İkinci grupta 'düzenleyici kurumlar' var. Mesela rekabete aykırı davranışları engelleyecek kurumlar oluşturmak gerekiyor. Ya da son küresel krizde gördüğümüz gibi finansal sektörün ileride herkesin başına bela olacak şekilde sorumsuzca risk almasını engelleyen bir kurumsal çerçeveye ihtiyaç var. Üçüncü grupta 'makroekonomik istikrara ilişkin kurumlar' geliyor. Para politikasını yürütmekle sorumlu olan merkez bankalarının yapısı nasıl olacak, nasıl çalışacaklar? Maliye politikası nasıl bir yapıda yürütülecek?
'Sosyal güvenlik kurumları' dördüncü grubu oluşturuyor. Piyasa ekonomisi geliştikçe geleneksel yapı değişiyor; aile içi dayanışma artık yeterli olmuyor. İşsizlik ve yoksulluktan doğan riskleri azaltıcı mekanizmalar tasarlamak gerekiyor. Mesela ne tür transfer politikaları izlenecek? Beşinci grupta 'çatışma yöntemi kurumları' var: Hukukun egemenliği, yargının en üst kalitede olması, temsile dayalı siyasi kurumlar, bağımsız sendikalar, serbest seçimler, azınlık haklarını koruyucu kurumlar.
Peki, her ülke için 'tek tip' kurumsal yapı mı? Şüphesiz değil. Zaten kitabın ismi de bu gerçeğin altını çiziyor: 'Tek Ekonomi, Çok Reçete'. Ülkelerin özgül koşullarına göre tasarlamak gerekiyor kurumları. Başarılı olmuş ülkeler birbirlerinden farklı yollar izlemişler, kurumlarını farklı biçimde oluşturmuşlar.
Potansiyel büyüme hızımızın yüzde 4.5 dolaylarında olduğunu bu dizinin ilk yazısında belirtmiştim. Gelişmiş ülkelerle aramızdaki gelir farklılığının, 1980'den bu yana, neredeyse değişmeden kaldığının da altını çizmiştim. Demek ki yüzde 4.5 dolaylarında bir büyüme gelişmişlere yaklaşmak için Türkiye'ye yetmiyor. Potansiyel büyüme hızımızın artması gerekiyor.
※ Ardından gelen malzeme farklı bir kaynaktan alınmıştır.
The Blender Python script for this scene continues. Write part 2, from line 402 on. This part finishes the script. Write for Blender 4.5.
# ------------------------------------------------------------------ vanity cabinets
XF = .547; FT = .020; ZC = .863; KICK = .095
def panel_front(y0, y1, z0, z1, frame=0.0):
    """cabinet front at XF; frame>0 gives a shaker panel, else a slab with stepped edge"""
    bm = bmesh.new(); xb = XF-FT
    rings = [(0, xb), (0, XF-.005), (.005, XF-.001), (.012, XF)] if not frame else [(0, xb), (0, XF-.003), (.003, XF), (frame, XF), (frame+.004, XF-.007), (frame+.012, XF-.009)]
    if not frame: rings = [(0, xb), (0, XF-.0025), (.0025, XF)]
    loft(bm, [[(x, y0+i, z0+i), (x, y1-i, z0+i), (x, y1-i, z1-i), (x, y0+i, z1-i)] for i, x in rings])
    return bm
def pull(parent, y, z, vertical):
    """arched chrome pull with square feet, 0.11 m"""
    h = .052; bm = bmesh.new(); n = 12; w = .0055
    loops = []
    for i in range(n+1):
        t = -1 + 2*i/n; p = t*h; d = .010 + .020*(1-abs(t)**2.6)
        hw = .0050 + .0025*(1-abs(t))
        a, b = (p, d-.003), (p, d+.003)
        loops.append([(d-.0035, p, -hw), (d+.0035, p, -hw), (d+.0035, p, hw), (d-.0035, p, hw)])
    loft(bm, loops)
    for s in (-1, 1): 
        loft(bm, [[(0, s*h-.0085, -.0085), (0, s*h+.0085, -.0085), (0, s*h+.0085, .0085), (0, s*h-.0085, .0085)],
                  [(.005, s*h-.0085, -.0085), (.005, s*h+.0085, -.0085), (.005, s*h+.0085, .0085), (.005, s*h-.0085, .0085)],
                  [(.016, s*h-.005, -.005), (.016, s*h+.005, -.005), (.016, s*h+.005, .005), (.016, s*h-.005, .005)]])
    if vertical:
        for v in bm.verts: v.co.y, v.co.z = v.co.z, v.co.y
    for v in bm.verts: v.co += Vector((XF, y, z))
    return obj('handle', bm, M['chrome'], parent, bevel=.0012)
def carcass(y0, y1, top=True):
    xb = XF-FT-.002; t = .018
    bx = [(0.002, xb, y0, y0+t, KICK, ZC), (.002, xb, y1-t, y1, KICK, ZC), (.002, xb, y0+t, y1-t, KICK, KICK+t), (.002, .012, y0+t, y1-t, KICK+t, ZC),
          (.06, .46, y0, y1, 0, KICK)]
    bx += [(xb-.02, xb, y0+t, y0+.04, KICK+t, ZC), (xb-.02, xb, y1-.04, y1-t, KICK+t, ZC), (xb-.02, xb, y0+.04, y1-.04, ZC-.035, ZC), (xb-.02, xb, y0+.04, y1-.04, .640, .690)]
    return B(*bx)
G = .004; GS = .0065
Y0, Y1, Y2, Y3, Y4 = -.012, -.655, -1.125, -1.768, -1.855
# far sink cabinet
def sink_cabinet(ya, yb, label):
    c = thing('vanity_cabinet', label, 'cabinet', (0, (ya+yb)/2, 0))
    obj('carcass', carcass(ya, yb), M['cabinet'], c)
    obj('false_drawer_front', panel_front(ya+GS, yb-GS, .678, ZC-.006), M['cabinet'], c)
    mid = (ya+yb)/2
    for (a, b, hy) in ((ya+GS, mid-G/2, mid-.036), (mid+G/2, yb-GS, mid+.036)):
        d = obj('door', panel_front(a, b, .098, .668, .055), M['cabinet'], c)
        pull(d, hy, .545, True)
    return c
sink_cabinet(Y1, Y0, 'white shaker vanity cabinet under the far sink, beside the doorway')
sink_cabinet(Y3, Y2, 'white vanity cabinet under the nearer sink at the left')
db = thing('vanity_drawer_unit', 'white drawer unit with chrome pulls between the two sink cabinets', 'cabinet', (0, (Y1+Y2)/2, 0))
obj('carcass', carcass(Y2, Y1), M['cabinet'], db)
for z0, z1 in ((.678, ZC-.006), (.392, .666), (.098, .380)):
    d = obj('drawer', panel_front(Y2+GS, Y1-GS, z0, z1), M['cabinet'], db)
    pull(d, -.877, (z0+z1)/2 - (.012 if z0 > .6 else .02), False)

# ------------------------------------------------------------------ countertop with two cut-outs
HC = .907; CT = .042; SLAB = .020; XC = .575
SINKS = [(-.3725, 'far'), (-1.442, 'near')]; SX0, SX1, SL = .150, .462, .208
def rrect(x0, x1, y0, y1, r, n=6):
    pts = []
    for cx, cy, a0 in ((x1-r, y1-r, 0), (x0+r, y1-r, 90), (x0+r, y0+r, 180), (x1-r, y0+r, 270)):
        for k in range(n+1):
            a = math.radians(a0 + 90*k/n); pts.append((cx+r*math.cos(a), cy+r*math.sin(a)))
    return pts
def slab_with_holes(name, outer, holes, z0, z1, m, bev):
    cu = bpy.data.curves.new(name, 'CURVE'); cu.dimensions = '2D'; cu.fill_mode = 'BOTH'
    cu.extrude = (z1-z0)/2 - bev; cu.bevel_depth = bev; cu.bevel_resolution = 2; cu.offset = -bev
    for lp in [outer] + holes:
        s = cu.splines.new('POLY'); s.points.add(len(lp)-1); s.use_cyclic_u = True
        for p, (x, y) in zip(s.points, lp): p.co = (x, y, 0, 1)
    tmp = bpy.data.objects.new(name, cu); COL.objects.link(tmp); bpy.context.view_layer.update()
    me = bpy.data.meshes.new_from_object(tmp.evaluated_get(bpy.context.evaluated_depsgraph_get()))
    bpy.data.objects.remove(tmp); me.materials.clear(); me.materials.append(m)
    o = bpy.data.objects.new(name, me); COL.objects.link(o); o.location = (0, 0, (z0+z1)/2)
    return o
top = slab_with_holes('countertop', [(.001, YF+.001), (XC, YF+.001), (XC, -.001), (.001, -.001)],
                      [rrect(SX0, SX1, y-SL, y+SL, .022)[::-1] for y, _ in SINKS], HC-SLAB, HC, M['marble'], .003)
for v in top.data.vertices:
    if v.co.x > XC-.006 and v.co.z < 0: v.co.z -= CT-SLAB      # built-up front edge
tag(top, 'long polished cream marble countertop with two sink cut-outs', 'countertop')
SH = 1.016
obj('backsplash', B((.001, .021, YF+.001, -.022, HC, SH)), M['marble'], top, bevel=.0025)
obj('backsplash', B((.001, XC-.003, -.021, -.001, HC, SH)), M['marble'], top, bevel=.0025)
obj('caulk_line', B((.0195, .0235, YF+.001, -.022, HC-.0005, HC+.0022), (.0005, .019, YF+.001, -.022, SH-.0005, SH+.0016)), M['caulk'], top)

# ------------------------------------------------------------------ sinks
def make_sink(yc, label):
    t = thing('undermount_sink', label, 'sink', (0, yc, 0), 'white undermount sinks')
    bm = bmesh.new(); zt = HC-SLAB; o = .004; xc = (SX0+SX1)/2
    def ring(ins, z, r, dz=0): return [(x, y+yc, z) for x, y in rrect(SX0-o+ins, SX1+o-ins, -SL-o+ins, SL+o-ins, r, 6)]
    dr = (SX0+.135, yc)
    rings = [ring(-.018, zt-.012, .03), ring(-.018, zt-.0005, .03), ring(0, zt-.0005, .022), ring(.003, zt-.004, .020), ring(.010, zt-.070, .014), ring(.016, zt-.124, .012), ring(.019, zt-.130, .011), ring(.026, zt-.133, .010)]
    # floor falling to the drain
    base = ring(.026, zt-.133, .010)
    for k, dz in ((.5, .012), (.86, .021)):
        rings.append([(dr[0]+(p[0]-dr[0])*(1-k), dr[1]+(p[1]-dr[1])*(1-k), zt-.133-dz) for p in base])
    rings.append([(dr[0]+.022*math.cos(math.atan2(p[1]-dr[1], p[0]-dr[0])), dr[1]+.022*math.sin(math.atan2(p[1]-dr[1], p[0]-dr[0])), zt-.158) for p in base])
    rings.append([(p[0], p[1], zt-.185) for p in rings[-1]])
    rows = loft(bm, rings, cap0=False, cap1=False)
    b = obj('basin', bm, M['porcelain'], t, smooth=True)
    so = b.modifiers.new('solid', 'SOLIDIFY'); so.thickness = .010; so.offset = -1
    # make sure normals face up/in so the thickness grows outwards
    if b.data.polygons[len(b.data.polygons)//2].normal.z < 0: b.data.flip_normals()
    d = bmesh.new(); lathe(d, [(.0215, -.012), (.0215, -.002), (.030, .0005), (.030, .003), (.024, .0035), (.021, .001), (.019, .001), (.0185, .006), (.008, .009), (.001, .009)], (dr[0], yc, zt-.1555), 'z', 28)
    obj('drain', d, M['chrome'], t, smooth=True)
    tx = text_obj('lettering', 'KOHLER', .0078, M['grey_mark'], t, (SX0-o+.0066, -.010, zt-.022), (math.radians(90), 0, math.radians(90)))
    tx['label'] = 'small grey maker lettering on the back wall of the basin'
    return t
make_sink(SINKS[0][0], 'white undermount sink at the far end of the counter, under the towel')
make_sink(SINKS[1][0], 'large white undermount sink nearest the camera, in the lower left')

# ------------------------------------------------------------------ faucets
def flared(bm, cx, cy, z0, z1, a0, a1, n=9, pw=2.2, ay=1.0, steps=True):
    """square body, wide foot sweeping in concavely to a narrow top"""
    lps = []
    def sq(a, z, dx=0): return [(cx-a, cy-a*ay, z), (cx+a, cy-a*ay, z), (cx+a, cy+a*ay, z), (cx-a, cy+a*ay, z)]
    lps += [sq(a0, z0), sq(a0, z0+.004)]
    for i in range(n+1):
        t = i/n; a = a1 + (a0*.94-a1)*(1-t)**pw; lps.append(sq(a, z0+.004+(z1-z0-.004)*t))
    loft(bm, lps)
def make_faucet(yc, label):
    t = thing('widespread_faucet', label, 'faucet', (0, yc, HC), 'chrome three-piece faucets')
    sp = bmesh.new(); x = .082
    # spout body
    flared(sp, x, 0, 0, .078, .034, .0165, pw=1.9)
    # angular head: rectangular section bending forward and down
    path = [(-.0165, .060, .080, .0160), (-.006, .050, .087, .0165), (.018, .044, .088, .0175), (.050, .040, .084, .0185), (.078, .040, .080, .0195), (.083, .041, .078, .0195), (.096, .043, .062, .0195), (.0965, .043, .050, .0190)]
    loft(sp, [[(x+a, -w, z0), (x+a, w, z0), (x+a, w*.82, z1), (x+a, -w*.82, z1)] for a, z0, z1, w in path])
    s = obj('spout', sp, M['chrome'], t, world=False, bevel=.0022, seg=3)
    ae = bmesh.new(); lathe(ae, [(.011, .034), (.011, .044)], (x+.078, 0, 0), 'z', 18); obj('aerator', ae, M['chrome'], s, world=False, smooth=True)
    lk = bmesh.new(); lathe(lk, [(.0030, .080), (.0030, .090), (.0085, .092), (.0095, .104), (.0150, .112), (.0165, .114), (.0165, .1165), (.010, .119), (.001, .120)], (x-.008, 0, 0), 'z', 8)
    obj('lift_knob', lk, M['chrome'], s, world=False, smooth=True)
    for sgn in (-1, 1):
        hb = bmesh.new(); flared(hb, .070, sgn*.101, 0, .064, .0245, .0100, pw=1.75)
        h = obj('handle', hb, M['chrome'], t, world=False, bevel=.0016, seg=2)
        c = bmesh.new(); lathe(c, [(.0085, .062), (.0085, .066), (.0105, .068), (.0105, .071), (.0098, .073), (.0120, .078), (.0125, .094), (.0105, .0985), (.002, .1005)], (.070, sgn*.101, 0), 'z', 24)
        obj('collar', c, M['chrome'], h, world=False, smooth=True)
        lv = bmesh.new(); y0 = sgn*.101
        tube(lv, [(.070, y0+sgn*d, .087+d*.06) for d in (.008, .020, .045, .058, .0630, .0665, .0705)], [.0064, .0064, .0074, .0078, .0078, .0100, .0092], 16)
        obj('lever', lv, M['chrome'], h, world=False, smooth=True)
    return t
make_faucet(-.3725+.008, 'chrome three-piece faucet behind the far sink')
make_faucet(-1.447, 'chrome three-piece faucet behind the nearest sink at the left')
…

Bu dizinin büyüme bölümündeki ilk iki yazı ve yukarıda anlatılanlar bu işin hiç de kolay olmadığını gösteriyor. Tüm sorunlu alanlara aynı anda el atamayacağımıza göre tutarlı bir reform çerçevesi oluşturmamız gerekiyor. Gelecek yazıda bu konuyu tartışacağım.